>>>>

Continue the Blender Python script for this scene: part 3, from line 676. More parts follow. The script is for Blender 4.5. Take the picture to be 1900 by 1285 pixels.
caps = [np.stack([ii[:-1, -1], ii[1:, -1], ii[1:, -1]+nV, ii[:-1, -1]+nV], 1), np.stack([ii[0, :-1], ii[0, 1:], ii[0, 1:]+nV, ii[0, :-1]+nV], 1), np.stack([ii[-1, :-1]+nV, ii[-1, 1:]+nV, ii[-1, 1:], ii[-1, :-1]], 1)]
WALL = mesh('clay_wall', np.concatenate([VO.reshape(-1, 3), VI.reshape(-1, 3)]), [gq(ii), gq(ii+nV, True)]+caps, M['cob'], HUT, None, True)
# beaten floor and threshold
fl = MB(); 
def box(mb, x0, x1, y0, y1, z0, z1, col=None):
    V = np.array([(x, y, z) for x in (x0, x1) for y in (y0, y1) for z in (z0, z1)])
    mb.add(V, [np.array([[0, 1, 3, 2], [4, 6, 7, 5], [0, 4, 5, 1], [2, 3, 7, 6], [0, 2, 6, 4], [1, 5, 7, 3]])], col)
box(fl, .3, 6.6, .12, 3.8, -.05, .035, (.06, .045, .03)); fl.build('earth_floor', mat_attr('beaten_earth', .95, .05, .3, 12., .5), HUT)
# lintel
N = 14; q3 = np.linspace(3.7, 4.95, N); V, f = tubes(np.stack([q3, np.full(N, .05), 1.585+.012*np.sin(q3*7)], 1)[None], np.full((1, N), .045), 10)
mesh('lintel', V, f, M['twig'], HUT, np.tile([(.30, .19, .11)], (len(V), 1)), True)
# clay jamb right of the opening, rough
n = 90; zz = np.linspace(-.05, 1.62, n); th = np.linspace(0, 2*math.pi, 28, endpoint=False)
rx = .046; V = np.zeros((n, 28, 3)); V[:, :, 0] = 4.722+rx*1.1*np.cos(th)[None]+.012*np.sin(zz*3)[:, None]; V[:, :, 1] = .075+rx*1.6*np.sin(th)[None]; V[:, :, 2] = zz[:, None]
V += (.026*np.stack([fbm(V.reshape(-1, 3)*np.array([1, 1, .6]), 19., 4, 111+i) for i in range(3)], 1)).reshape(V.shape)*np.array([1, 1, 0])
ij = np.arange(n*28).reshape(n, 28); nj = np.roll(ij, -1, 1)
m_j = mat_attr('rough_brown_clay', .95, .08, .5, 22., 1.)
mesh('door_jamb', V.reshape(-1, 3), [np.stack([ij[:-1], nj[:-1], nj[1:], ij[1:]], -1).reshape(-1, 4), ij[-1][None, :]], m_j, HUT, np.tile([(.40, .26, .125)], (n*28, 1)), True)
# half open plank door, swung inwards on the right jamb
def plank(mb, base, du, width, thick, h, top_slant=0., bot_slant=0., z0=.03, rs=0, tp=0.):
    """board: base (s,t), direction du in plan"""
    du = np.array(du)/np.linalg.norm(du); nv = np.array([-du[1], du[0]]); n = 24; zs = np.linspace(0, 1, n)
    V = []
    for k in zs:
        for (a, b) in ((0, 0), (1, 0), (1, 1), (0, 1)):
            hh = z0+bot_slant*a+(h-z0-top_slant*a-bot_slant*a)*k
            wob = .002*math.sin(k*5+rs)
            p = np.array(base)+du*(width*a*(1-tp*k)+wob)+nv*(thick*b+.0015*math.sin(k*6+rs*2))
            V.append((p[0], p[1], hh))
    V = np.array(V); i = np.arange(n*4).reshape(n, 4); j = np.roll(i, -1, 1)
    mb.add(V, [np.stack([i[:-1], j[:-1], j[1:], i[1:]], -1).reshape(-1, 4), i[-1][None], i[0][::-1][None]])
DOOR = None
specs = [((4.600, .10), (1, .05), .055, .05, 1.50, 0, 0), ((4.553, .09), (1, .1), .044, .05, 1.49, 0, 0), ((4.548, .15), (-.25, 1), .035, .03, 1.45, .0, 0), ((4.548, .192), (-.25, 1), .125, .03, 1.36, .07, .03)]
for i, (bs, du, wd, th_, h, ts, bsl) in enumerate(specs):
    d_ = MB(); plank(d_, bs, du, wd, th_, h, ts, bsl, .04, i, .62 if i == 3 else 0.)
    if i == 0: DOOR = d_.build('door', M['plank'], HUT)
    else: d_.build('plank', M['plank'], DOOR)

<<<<

■ **Stated problem**:
Review the material and copy each line in which the word "reshape" appears.

■ **Task answer**:
WALL = mesh('clay_wall', np.concatenate([VO.reshape(-1, 3), VI.reshape(-1, 3)]), [gq(ii), gq(ii+nV, True)]+caps, M['cob'], HUT, None, True)
V += (.026*np.stack([fbm(V.reshape(-1, 3)*np.array([1, 1, .6]), 19., 4, 111+i) for i in range(3)], 1)).reshape(V.shape)*np.array([1, 1, 0])
ij = np.arange(n*28).reshape(n, 28); nj = np.roll(ij, -1, 1)
mesh('door_jamb', V.reshape(-1, 3), [np.stack([ij[:-1], nj[:-1], nj[1:], ij[1:]], -1).reshape(-1, 4), ij[-1][None, :]], m_j, HUT, np.tile([(.40, .26, .125)], (n*28, 1)), True)
    V = np.array(V); i = np.arange(n*4).reshape(n, 4); j = np.roll(i, -1, 1)
    mb.add(V, [np.stack([i[:-1], j[:-1], j[1:], i[1:]], -1).reshape(-1, 4), i[-1][None], i[0][::-1][None]])